STATED EXERCISE => Begin at the first line of the data and copy each line through the one containing "scene.camera = cam_ob", that line included, with no pictures.

— start of COLLECTED MATERIAL —

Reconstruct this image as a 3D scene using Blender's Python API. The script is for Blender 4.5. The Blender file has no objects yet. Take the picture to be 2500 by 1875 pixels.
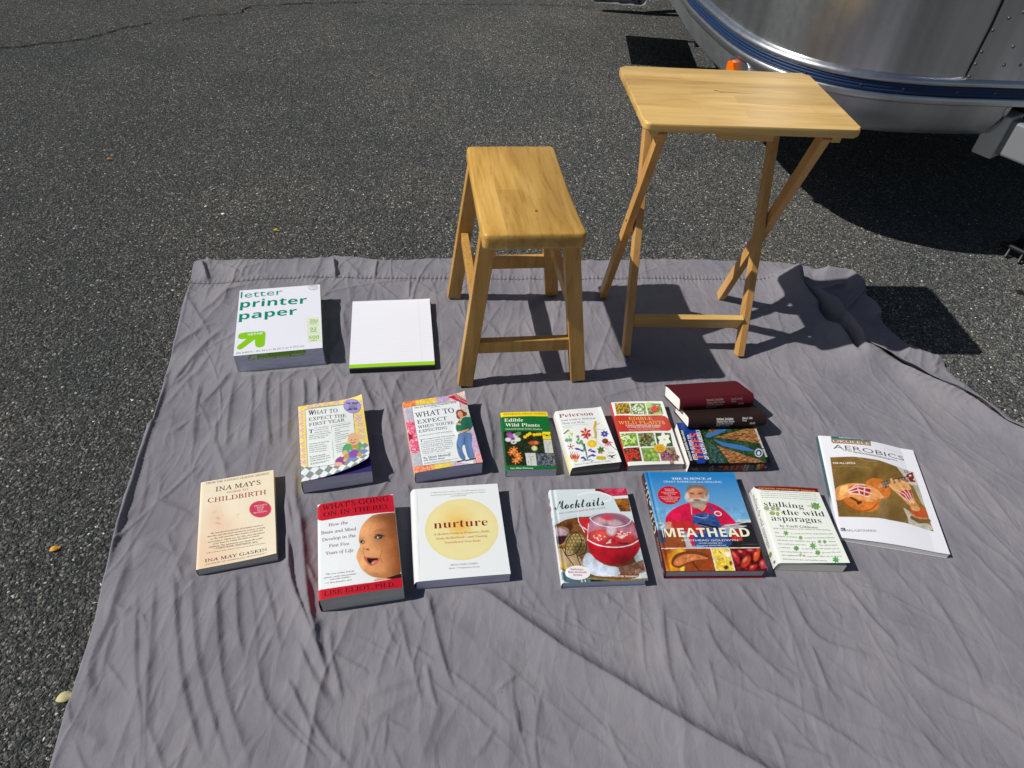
import bpy, bmesh, math, random
import numpy as np
from mathutils import Vector, Matrix

rng = np.random.default_rng(7)
random.seed(7)
scene = bpy.context.scene
COL = scene.collection

# ------------------------------------------------------------------ camera
CAM_H = 1.24327
FOCAL_PX = 1713.286          # in units of a 2500 px wide frame
FW = np.array([0.0, 0.72979948, -0.68366127])
RT = np.array([0.99675376, 0.0550419, 0.05875651])
UP = np.array([-0.08051048, 0.68144194, 0.72743037])
cam = bpy.data.cameras.new("camera")
cam_ob = bpy.data.objects.new("camera", cam)
COL.objects.link(cam_ob)
cam.sensor_fit = 'HORIZONTAL'
cam.sensor_width = 36.0
cam.lens = FOCAL_PX / 2500.0 * 36.0
cam.clip_start = 0.01
cam.clip_end = 2000.0
cam_ob.matrix_world = Matrix(((RT[0], UP[0], -FW[0], 0.0), (RT[1], UP[1], -FW[1], 0.0),
                              (RT[2], UP[2], -FW[2], CAM_H), (0, 0, 0, 1)))
scene.camera = cam_ob

# ------------------------------------------------------------------ daylight
SUN_DIR = Vector((0.99, 0.147, -1.0)).normalized()      # the way the light travels
world = bpy.data.worlds.new("World")
scene.world = world
world.use_nodes = True
wn = world.node_tree
bg = wn.nodes.get("Background") or wn.nodes.new("ShaderNodeBackground")
sky = wn.nodes.new("ShaderNodeTexSky")
sky.sky_type = 'NISHITA'
sky.sun_disc = False
sky.sun_elevation = math.radians(45)
sky.sun_rotation = math.atan2(-SUN_DIR.x, -SUN_DIR.y)
wn.links.new(sky.outputs[0], bg.inputs["Color"])
bg.inputs["Strength"].default_value = 0.05
sun = bpy.data.lights.new("sun", 'SUN')
sun.energy = 5.0
sun.angle = math.radians(0.55)
sun.color = (1.0, 0.955, 0.89)
sun_ob = bpy.data.objects.new("sun", sun)
COL.objects.link(sun_ob)
sun_ob.location = (-5, 0, 6)
sun_ob.rotation_euler = SUN_DIR.to_track_quat('-Z', 'Y').to_euler()
vs = scene.view_settings
vs.view_transform = 'Standard'
vs.look = 'None'
vs.exposure = -0.15
vs.gamma = 1.0
vs.use_curve_mapping = False


# ------------------------------------------------------------------ helpers
def gp(px, py, z=0.0):
    """point of the place at height z seen at photo pixel (2500 wide): used to survey the site"""
    d = FW + (px - 1250) / FOCAL_PX * RT - (py - 937.5) / FOCAL_PX * UP
    t = (z - CAM_H) / d[2]
    return np.array([t * d[0], t * d[1], z])


def zone(x0, y0, sc):
    return lambda pts, z=0.0: np.array([gp(x0 + sc * x, y0 + sc * y, z)[:2] for x, y in pts])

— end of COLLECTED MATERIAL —

RESPONSE =>
Reconstruct this image as a 3D scene using Blender's Python API. The script is for Blender 4.5. The Blender file has no objects yet. Take the picture to be 2500 by 1875 pixels.
import bpy, bmesh, math, random
import numpy as np
from mathutils import Vector, Matrix

rng = np.random.default_rng(7)
random.seed(7)
scene = bpy.context.scene
COL = scene.collection

# ------------------------------------------------------------------ camera
CAM_H = 1.24327
FOCAL_PX = 1713.286          # in units of a 2500 px wide frame
FW = np.array([0.0, 0.72979948, -0.68366127])
RT = np.array([0.99675376, 0.0550419, 0.05875651])
UP = np.array([-0.08051048, 0.68144194, 0.72743037])
cam = bpy.data.cameras.new("camera")
cam_ob = bpy.data.objects.new("camera", cam)
COL.objects.link(cam_ob)
cam.sensor_fit = 'HORIZONTAL'
cam.sensor_width = 36.0
cam.lens = FOCAL_PX / 2500.0 * 36.0
cam.clip_start = 0.01
cam.clip_end = 2000.0
cam_ob.matrix_world = Matrix(((RT[0], UP[0], -FW[0], 0.0), (RT[1], UP[1], -FW[1], 0.0),
                              (RT[2], UP[2], -FW[2], CAM_H), (0, 0, 0, 1)))
scene.camera = cam_ob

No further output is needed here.